- [Task prompt]:
Write out the material again word for word, dropping any images it holds.

- [Raw data]:

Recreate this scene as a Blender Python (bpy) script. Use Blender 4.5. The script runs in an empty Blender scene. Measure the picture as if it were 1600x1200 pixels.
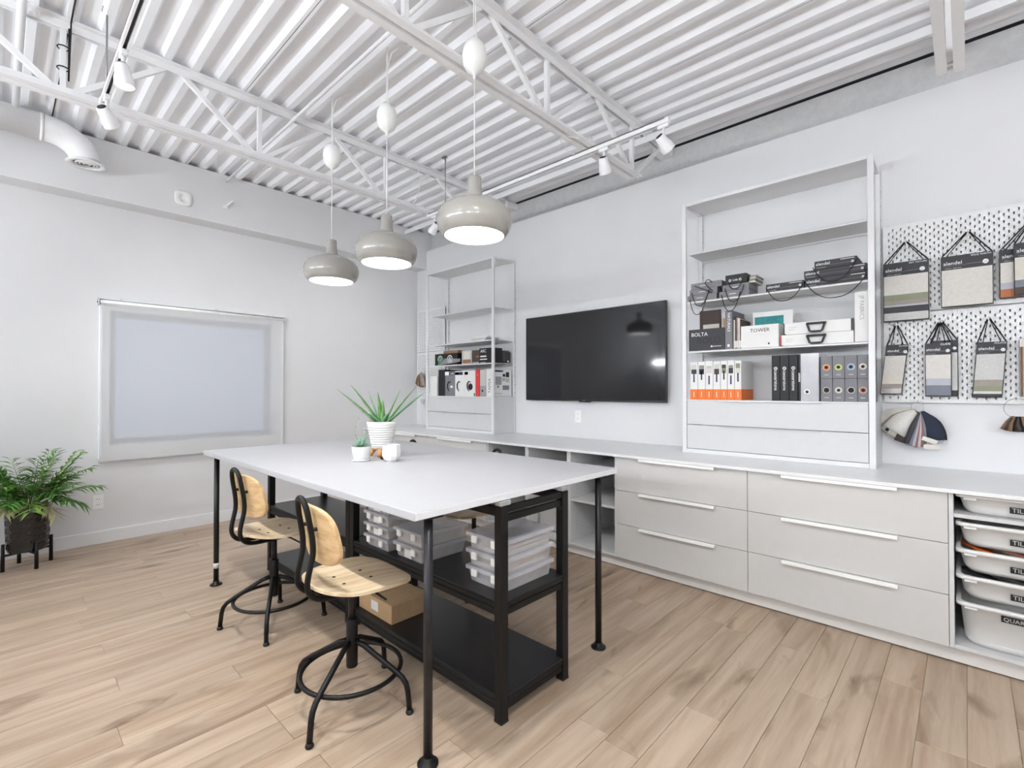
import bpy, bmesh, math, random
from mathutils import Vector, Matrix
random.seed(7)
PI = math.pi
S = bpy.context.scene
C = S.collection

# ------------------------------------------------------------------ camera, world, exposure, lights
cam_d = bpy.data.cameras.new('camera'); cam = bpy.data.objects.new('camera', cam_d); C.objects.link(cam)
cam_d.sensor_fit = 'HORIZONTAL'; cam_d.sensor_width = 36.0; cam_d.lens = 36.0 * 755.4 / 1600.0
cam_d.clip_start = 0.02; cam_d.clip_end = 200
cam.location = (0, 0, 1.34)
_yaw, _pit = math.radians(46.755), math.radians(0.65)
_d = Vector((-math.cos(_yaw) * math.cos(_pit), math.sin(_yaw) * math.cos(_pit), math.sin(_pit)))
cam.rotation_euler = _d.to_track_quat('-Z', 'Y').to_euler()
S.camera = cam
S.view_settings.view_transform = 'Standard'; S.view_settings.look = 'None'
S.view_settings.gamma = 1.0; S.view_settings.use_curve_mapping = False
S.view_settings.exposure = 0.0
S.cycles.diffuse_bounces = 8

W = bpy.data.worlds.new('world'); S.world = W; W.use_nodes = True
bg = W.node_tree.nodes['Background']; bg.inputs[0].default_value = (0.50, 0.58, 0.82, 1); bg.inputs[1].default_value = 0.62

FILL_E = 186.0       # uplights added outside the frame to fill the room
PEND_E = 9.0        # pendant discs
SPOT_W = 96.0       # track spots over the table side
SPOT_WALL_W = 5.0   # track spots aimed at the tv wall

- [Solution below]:
Recreate this scene as a Blender Python (bpy) script. Use Blender 4.5. The script runs in an empty Blender scene. Measure the picture as if it were 1600x1200 pixels.
import bpy, bmesh, math, random
from mathutils import Vector, Matrix
random.seed(7)
PI = math.pi
S = bpy.context.scene
C = S.collection

# ------------------------------------------------------------------ camera, world, exposure, lights
cam_d = bpy.data.cameras.new('camera'); cam = bpy.data.objects.new('camera', cam_d); C.objects.link(cam)
cam_d.sensor_fit = 'HORIZONTAL'; cam_d.sensor_width = 36.0; cam_d.lens = 36.0 * 755.4 / 1600.0
cam_d.clip_start = 0.02; cam_d.clip_end = 200
cam.location = (0, 0, 1.34)
_yaw, _pit = math.radians(46.755), math.radians(0.65)
_d = Vector((-math.cos(_yaw) * math.cos(_pit), math.sin(_yaw) * math.cos(_pit), math.sin(_pit)))
cam.rotation_euler = _d.to_track_quat('-Z', 'Y').to_euler()
S.camera = cam
S.view_settings.view_transform = 'Standard'; S.view_settings.look = 'None'
S.view_settings.gamma = 1.0; S.view_settings.use_curve_mapping = False
S.view_settings.exposure = 0.0
S.cycles.diffuse_bounces = 8

W = bpy.data.worlds.new('world'); S.world = W; W.use_nodes = True
bg = W.node_tree.nodes['Background']; bg.inputs[0].default_value = (0.50, 0.58, 0.82, 1); bg.inputs[1].default_value = 0.62

FILL_E = 186.0       # uplights added outside the frame to fill the room
PEND_E = 9.0        # pendant discs
SPOT_W = 96.0       # track spots over the table side
SPOT_WALL_W = 5.0   # track spots aimed at the tv wall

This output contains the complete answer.